* start *
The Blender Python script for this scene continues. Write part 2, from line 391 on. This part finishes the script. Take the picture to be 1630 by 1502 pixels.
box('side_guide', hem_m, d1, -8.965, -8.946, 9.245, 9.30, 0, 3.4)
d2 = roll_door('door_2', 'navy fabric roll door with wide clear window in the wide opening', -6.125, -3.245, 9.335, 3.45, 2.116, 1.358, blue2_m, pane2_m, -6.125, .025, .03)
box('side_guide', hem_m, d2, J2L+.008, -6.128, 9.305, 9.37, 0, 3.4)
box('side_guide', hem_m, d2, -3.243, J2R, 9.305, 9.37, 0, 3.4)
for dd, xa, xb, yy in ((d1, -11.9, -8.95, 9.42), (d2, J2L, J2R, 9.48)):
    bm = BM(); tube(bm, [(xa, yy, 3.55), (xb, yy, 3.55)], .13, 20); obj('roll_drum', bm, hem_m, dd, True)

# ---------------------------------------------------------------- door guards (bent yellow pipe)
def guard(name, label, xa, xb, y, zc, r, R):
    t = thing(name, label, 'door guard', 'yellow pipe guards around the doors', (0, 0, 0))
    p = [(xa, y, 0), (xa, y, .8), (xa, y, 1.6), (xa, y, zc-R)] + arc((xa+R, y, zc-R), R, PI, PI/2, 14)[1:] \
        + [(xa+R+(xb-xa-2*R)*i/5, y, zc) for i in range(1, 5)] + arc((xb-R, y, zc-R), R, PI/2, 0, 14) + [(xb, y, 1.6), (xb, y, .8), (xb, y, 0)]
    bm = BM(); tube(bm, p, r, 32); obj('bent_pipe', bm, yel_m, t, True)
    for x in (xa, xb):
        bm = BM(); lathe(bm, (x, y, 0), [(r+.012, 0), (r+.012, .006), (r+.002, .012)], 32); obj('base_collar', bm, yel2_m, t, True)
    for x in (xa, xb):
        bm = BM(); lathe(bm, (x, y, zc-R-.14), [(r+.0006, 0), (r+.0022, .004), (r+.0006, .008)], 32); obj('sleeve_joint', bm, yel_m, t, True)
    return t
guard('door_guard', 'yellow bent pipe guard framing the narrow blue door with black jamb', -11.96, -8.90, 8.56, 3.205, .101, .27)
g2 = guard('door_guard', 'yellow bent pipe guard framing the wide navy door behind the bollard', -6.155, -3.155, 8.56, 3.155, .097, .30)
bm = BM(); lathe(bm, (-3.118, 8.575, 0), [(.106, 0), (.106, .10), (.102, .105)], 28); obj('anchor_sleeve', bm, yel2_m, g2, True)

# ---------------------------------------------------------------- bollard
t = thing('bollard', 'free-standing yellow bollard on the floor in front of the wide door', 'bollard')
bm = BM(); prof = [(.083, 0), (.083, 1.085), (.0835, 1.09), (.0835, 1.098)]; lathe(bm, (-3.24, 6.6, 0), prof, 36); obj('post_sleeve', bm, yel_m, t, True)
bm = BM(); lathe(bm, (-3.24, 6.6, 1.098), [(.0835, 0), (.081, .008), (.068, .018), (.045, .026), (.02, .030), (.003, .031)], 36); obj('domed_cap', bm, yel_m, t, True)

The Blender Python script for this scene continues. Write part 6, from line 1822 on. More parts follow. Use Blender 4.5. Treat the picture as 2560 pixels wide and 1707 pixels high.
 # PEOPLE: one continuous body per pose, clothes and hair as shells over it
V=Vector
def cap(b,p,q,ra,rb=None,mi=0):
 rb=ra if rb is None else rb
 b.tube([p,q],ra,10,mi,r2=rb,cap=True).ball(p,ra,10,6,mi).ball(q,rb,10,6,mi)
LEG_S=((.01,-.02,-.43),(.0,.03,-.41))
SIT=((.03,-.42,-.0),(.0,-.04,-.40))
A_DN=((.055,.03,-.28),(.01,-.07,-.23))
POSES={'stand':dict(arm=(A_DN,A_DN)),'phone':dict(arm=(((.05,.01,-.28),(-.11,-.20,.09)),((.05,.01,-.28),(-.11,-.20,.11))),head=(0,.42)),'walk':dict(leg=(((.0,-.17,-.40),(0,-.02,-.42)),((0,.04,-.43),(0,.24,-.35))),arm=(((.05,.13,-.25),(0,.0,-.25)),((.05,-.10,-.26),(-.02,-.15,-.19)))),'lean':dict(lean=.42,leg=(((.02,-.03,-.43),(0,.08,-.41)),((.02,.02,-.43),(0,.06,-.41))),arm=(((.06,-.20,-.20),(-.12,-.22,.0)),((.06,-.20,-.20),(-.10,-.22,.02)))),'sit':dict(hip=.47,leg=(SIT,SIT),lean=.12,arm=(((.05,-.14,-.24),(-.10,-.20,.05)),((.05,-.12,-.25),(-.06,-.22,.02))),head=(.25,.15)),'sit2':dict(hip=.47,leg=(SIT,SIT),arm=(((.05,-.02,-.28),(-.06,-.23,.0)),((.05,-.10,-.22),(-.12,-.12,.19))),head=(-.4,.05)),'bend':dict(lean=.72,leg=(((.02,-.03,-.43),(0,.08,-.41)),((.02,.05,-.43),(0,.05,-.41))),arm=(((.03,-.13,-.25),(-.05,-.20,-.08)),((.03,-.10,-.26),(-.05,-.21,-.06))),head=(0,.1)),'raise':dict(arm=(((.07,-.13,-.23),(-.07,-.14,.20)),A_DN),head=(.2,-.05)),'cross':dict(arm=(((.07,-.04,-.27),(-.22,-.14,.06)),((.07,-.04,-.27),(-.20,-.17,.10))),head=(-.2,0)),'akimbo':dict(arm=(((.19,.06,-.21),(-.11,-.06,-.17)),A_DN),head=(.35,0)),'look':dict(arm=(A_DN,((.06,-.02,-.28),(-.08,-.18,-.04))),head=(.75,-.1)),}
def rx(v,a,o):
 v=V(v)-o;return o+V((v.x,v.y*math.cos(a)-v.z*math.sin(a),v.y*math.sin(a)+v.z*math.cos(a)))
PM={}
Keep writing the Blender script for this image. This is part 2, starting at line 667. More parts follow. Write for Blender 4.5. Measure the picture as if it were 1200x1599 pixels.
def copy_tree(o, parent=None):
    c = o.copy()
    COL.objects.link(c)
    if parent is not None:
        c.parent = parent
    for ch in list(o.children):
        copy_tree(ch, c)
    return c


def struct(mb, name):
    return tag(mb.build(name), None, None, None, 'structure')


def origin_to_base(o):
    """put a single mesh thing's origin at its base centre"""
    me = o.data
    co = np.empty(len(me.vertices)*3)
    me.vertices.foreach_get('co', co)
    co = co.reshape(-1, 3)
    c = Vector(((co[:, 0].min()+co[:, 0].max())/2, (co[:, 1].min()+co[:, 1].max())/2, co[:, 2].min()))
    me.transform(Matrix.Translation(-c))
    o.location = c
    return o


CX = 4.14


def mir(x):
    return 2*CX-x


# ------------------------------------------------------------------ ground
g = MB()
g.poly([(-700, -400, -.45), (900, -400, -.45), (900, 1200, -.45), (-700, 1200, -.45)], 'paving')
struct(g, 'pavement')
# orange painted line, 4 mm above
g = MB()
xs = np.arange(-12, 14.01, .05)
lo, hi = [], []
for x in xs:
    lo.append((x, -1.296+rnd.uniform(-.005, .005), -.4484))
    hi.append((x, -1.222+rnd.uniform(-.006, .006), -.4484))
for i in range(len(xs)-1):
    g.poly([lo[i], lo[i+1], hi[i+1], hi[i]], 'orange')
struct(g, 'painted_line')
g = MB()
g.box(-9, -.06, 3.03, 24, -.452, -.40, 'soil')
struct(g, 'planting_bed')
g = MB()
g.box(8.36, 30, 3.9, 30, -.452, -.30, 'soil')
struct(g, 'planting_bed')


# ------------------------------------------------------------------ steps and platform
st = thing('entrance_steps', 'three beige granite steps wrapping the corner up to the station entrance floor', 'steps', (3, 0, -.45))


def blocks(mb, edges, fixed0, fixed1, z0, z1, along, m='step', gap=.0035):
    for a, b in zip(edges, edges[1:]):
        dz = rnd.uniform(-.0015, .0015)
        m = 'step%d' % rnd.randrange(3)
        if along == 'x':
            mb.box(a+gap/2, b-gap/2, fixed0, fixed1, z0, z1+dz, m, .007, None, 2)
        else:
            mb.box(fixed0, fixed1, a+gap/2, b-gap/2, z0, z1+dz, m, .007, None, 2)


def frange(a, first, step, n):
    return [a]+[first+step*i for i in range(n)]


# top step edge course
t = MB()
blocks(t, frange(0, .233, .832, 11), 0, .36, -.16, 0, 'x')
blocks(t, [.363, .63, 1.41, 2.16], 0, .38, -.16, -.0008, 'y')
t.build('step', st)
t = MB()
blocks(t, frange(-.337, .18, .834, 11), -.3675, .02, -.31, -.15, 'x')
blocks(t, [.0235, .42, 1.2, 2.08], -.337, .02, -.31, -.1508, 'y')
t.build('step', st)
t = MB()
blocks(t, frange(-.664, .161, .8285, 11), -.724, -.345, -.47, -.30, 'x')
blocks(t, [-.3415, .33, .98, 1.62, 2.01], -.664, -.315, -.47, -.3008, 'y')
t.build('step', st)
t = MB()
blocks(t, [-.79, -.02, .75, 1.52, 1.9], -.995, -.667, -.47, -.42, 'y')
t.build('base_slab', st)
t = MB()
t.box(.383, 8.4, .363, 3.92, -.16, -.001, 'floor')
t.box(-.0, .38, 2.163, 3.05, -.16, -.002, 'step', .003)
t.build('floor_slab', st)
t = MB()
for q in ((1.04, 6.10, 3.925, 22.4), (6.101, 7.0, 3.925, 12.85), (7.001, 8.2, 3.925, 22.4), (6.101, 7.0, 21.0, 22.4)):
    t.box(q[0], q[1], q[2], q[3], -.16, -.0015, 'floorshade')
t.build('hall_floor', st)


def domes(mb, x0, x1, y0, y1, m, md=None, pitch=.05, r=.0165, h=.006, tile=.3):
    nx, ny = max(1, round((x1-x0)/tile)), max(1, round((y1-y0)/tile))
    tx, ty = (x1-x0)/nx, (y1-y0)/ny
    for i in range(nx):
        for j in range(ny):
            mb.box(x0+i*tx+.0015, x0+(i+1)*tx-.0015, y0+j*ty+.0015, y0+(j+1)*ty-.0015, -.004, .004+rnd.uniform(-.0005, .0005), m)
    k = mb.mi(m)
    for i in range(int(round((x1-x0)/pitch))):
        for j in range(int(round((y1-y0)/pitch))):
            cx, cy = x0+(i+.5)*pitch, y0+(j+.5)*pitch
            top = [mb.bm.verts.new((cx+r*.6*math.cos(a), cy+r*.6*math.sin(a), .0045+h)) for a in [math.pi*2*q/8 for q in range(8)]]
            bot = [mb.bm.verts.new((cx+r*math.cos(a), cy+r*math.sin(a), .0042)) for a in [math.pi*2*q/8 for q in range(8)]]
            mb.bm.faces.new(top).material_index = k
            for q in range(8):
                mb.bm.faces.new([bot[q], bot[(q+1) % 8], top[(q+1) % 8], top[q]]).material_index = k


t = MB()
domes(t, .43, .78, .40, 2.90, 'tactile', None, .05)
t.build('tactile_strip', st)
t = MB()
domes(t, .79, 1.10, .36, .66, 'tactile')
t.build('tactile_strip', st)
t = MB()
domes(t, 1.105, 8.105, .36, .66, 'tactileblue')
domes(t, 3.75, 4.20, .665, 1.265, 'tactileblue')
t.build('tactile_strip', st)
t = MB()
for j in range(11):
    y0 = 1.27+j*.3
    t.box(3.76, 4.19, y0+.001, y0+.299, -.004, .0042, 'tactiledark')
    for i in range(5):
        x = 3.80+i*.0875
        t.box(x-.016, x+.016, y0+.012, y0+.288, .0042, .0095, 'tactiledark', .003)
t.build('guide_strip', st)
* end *
◆ Task details: Write out, unaltered, the lines from the opening of the listing through the line that includes "hem_m, dd, True)".

◆ Task solution:
The Blender Python script for this scene continues. Write part 2, from line 391 on. This part finishes the script. Take the picture to be 1630 by 1502 pixels.
box('side_guide', hem_m, d1, -8.965, -8.946, 9.245, 9.30, 0, 3.4)
d2 = roll_door('door_2', 'navy fabric roll door with wide clear window in the wide opening', -6.125, -3.245, 9.335, 3.45, 2.116, 1.358, blue2_m, pane2_m, -6.125, .025, .03)
box('side_guide', hem_m, d2, J2L+.008, -6.128, 9.305, 9.37, 0, 3.4)
box('side_guide', hem_m, d2, -3.243, J2R, 9.305, 9.37, 0, 3.4)
for dd, xa, xb, yy in ((d1, -11.9, -8.95, 9.42), (d2, J2L, J2R, 9.48)):
    bm = BM(); tube(bm, [(xa, yy, 3.55), (xb, yy, 3.55)], .13, 20); obj('roll_drum', bm, hem_m, dd, True)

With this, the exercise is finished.